Khanna joined the UI in 1995. Her academic work focuses on what motivates producers to adopt new technologies to meet modern food and fuel demands.

She co-edited two volumes of the Handbook of Bioenergy Economics and Policy, in 2010 and 2017, and has served on the Science Advisory Board of the Environmental Protection Agency.

Khanna will be the institute’s second permanent director, succeeding Evan DeLucia.

iSEE, founded in December 2013, has led the development of the UI’s two Illinois Climate Action Plans, which have established the campus goal of achieving carbon neutrality by 2050 or sooner.

The institute has amassed more than $175 million in outside funding for its affiliated research projects. Much of its research concerns bioenergy crops, including the $115 million Center for Advanced Bioenergy and Bioproducts Innovation and SMARTFARM projects, sponsored by the Department of Energy.

There’s also the upcoming 80-acre “Farm of the Future,” run with some of the latest digital agriculture technology, funded through a three-year, $3.9 million grant from the USDA.

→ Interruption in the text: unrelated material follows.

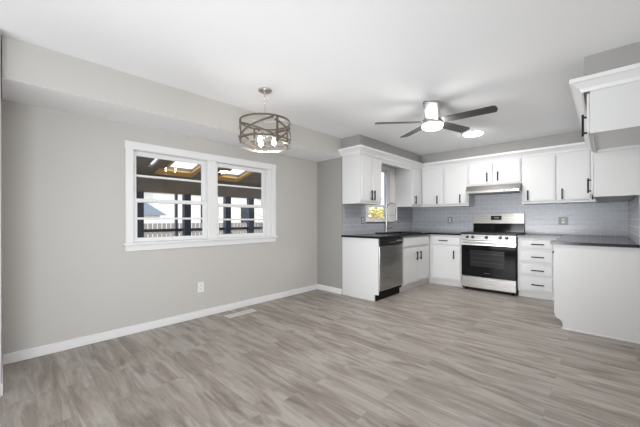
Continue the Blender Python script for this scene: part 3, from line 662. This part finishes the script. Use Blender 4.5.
# neighbouring house, fence, tree
t_ = thing('neighbouring_house', 'pale cream house with grey sloping roof far beyond the porch', 'house', (-13, 8, -.25))
obj('wall', MB().box(-16, -12, 4.9, 14, -.25, 2.7), M['siding'], t_)
obj('roof', MB().prism([(-16.4, 4.5, 2.7), (-11.6, 4.5, 2.7), (-14, 4.5, 4.0)], (0, 10, 0)), M['roof'], t_)
for y in (7.2, 9.6): obj('window', MB().box(-12.0, -11.95, y, y + .9, .9, 2.0), M['oven_inner'], t_)
t_ = thing('garden_shed', 'low shed with grey roof beyond the porch, at the left of left window', 'shed', (-10.5, 3.4, -.25))
obj('wall', MB().box(-11.2, -9.6, 2.2, 4.4, -.25, 1.35), M['siding'], t_)
obj('roof', MB().prism([(-11.5, 2.0, 1.35), (-11.5, 4.6, 1.35), (-11.5, 3.4, 2.1)], (2.1, 0, 0)), M['roof'], t_)
t_ = thing('picket_fence', 'weathered grey yard fence of upright boards beyond the porch', 'fence', (-6, 5, -.25))
b = MB(); y = 2.0
while y < 10: b.box(-6.02, -6, y, y + .10, -.24, 1.06); y += .125
obj('board', b, M['fence'], t_)
obj('fence_rail', MB().box(-6.06, -6.021, 2.0, 10, .75, .82), M['fence'], t_)
obj('fence_rail', MB().box(-6.06, -6.021, 2.0, 10, .05, .12), M['fence'], t_)
def leafy(name, lb, cat, c, rad, trunk, n, mt, leaf, lname='foliage', bare=False):
    t_ = thing(name, lb, cat, (c[0], c[1], -.25)); rnd = random.Random(hash(c[0] * 10) % 99)
    b = MB(); b.cyl((c[0], c[1], -.25), (c[0], c[1], c[2]), trunk, trunk * .5, 10)
    for i in range(16 if bare else 7):
        a = rnd.uniform(0, 2 * PI); z = c[2] * rnd.uniform(.3, 1); e_ = rnd.uniform(.5, .95) * rad
        b.cyl((c[0], c[1], z), (c[0] + e_ * math.cos(a), c[1] + e_ * math.sin(a), z + rnd.uniform(.2, .8) * rad), trunk * .35, trunk * .08, 6)
    obj('trunk', b, M['branch'], t_)
    if n:
        t = bmesh.new()
        for i in range(n):
            d = Vector((rnd.gauss(0, 1), rnd.gauss(0, 1), rnd.gauss(0, 1))).normalized() * rad * rnd.uniform(.4, 1) ** .5
            p = Vector(c) + d; rot = Matrix.Rotation(rnd.uniform(0, 6), 3, 'X') @ Matrix.Rotation(rnd.uniform(0, 6), 3, 'Z')
            t.faces.new([t.verts.new(p + rot @ Vector(q) * leaf) for q in ((-1, 0, 0), (0, -.5, .1), (1, 0, 0), (0, .5, .1))])
        mb = MB(); mb._merge(t); obj(lname, mb, mt, t_)
leafy('yard_tree', 'bare brown tree in the yard seen through the right window', 'tree', (-5.2, 6.9, 1.5), 1.1, .05, 0, None, 0, bare=True)
leafy('autumn_shrub', 'yellow leaved shrub outside the sink window', 'shrub', (-1.35, 7.6, .55), 1.05, .05, 2600, M['yellow_leaf'], .07)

“I am delighted to lead iSEE to foster broad participation in interdisciplinary research in sustainability on campus to tackle some of the most wicked sustainability challenges that confront us in the 21st century as well as to offer opportunities for students to develop environmental leadership skills,” Khanna said.

“We aim to position campus to play a transformative role in moving us all to a more sustainable future.”